▶ **Material**:
* * * * * * *
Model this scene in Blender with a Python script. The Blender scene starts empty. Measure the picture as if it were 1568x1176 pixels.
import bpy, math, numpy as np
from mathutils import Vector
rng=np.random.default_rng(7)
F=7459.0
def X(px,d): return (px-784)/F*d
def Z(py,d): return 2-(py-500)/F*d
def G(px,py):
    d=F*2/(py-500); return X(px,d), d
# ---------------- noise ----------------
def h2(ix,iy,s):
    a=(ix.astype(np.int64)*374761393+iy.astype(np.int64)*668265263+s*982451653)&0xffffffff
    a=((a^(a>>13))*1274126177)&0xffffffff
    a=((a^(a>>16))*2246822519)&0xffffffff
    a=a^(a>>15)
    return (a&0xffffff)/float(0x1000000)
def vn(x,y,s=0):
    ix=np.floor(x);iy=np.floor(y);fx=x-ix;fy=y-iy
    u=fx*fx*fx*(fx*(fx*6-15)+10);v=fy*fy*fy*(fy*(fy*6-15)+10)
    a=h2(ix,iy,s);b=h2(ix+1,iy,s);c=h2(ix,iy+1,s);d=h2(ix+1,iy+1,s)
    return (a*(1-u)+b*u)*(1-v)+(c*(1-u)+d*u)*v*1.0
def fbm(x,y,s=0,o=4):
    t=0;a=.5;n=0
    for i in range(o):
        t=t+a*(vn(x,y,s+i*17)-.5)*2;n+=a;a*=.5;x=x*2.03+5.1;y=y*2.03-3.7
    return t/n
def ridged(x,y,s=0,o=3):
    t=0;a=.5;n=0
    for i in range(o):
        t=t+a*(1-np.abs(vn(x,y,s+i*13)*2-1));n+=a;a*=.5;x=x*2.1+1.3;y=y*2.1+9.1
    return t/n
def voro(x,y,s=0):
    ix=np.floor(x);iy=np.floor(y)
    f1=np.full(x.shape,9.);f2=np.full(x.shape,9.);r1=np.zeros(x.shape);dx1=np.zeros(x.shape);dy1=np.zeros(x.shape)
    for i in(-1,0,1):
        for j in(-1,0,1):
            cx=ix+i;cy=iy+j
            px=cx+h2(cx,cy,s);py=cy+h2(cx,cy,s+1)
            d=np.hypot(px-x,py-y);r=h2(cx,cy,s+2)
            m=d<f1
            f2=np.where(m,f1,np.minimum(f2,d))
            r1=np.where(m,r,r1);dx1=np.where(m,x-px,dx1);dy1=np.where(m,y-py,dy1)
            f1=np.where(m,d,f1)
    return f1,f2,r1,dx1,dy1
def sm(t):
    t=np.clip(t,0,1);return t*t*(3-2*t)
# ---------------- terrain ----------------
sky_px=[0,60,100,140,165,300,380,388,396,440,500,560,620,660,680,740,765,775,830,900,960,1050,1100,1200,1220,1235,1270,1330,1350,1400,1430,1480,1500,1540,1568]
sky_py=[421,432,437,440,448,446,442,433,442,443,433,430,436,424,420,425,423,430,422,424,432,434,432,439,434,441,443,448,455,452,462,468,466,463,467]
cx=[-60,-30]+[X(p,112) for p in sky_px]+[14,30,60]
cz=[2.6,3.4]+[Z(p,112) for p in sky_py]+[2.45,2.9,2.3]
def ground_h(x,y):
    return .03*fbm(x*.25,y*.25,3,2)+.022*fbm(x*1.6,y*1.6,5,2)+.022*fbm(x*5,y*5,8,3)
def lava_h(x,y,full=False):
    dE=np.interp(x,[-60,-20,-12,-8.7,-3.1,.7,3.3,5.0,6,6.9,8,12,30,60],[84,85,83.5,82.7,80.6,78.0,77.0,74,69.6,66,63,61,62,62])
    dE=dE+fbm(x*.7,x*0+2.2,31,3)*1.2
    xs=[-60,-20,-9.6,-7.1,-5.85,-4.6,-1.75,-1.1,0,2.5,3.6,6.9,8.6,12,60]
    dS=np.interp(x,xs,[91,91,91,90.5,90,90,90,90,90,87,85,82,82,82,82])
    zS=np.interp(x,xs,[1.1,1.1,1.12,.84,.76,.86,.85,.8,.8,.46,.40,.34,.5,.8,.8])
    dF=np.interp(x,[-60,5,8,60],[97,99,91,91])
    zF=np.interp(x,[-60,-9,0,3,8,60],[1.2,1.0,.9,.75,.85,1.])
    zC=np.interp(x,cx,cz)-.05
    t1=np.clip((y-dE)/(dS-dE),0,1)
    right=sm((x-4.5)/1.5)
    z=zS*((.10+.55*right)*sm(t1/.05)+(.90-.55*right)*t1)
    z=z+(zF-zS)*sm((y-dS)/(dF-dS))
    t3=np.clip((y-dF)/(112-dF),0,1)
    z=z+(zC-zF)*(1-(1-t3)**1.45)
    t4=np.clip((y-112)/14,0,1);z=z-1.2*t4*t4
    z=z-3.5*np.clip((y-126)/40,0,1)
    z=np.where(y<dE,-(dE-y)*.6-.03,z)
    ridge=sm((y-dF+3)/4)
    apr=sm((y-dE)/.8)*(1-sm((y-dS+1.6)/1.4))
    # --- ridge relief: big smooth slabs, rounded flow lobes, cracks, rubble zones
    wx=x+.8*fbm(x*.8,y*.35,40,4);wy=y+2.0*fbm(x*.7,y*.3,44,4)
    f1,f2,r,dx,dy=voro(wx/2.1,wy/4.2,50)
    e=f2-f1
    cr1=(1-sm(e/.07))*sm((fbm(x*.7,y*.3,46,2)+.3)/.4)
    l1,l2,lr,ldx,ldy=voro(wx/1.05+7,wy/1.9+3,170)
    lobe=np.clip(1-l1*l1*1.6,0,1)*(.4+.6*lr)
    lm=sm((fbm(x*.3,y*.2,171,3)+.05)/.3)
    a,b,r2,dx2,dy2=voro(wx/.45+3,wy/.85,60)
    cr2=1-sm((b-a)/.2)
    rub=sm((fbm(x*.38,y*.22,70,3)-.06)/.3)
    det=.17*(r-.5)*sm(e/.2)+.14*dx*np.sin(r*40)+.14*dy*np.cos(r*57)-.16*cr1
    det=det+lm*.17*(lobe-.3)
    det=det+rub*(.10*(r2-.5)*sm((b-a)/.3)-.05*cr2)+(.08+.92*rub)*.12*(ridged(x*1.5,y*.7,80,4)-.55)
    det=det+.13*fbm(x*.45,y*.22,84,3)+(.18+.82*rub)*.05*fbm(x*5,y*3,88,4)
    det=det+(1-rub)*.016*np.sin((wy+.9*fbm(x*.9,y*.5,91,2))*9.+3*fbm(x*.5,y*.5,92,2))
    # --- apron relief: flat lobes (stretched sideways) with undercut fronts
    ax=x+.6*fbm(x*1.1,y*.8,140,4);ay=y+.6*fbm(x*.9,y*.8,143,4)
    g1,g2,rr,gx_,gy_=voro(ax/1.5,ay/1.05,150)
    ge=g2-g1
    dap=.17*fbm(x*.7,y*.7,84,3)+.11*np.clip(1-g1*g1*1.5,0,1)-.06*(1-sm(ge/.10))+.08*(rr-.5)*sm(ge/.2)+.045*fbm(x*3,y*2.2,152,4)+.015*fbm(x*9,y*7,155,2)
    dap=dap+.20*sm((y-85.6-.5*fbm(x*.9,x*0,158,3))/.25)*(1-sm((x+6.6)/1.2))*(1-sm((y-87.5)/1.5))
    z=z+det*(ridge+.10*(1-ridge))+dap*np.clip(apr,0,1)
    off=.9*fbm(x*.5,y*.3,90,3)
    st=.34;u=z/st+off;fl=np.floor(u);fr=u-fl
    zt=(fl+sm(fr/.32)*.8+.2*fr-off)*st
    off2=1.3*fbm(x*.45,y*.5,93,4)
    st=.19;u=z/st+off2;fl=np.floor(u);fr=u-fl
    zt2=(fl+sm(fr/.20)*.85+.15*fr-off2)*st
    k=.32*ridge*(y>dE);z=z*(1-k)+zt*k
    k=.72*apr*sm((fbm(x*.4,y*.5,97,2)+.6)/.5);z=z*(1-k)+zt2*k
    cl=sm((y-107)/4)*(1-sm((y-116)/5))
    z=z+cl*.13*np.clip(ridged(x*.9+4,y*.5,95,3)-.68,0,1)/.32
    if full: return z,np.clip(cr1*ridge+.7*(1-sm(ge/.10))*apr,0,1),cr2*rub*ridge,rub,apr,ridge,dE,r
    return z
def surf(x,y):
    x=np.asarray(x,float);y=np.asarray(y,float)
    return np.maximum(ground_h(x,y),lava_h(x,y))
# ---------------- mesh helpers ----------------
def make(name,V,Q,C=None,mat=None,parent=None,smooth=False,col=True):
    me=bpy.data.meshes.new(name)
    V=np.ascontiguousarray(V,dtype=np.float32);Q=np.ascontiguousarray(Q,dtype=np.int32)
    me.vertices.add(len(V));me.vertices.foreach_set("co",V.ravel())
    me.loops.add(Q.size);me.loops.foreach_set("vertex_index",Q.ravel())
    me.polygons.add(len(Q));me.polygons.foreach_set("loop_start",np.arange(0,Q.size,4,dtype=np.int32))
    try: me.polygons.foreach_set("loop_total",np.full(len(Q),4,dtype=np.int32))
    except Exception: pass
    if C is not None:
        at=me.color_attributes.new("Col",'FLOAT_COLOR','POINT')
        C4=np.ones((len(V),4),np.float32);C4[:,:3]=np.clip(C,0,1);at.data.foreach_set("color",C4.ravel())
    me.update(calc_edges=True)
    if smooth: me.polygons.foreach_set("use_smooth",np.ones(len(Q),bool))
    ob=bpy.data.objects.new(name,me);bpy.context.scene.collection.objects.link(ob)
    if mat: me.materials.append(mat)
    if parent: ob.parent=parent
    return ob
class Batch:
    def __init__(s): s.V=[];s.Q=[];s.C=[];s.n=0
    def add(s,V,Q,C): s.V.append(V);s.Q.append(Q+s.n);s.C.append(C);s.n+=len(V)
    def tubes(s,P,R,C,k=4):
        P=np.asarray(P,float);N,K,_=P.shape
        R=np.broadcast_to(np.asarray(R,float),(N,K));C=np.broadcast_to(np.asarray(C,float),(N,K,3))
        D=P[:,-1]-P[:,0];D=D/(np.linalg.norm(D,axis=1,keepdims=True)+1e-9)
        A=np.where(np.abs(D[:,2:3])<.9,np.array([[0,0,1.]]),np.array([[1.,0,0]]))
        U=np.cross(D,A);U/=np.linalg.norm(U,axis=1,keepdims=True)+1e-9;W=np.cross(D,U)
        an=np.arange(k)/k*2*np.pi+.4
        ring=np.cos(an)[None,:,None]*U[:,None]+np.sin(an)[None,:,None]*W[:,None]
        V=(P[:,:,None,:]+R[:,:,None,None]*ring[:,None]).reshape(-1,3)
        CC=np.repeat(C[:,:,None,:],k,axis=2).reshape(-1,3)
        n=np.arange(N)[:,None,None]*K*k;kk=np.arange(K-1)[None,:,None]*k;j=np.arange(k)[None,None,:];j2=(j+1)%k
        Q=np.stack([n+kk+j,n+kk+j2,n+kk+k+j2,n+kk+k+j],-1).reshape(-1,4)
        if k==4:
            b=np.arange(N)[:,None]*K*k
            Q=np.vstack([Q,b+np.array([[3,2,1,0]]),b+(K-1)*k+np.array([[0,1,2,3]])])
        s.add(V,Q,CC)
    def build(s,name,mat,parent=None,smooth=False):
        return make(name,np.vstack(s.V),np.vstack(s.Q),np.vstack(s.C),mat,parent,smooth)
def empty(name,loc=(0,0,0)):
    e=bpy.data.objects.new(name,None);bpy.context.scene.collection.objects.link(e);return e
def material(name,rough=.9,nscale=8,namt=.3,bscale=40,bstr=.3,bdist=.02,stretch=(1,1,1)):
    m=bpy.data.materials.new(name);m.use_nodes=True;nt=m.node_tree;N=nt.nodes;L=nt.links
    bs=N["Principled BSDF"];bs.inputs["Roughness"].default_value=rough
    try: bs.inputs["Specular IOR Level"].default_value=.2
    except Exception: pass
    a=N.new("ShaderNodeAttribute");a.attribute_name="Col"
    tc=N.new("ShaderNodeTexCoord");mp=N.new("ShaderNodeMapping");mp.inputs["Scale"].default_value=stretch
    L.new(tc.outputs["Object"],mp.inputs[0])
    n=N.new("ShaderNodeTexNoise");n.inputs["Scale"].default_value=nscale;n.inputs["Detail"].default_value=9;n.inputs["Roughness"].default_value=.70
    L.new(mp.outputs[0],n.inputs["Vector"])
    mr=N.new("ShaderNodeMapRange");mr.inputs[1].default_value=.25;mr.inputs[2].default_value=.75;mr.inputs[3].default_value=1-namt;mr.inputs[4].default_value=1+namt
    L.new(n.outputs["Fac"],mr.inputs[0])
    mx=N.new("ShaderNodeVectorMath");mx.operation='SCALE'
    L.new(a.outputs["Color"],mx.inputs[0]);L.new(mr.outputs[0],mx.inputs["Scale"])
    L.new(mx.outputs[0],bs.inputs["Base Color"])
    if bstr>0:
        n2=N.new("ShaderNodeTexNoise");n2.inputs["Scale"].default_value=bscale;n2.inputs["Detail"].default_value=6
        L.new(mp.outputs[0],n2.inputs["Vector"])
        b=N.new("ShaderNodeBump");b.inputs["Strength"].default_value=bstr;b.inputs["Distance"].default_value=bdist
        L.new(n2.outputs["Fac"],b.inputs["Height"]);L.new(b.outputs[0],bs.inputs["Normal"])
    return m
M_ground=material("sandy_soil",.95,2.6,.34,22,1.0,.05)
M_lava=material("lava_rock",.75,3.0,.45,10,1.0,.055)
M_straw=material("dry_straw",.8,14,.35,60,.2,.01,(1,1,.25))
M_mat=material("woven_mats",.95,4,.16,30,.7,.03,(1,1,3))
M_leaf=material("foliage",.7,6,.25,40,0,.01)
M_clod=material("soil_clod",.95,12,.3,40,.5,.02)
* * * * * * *
▶ **Exercise goal**:
Copy out every line of the material above that mentions the word "with".

▶ **Final answer**:
Model this scene in Blender with a Python script. The Blender scene starts empty. Measure the picture as if it were 1568x1176 pixels.
    # --- apron relief: flat lobes (stretched sideways) with undercut fronts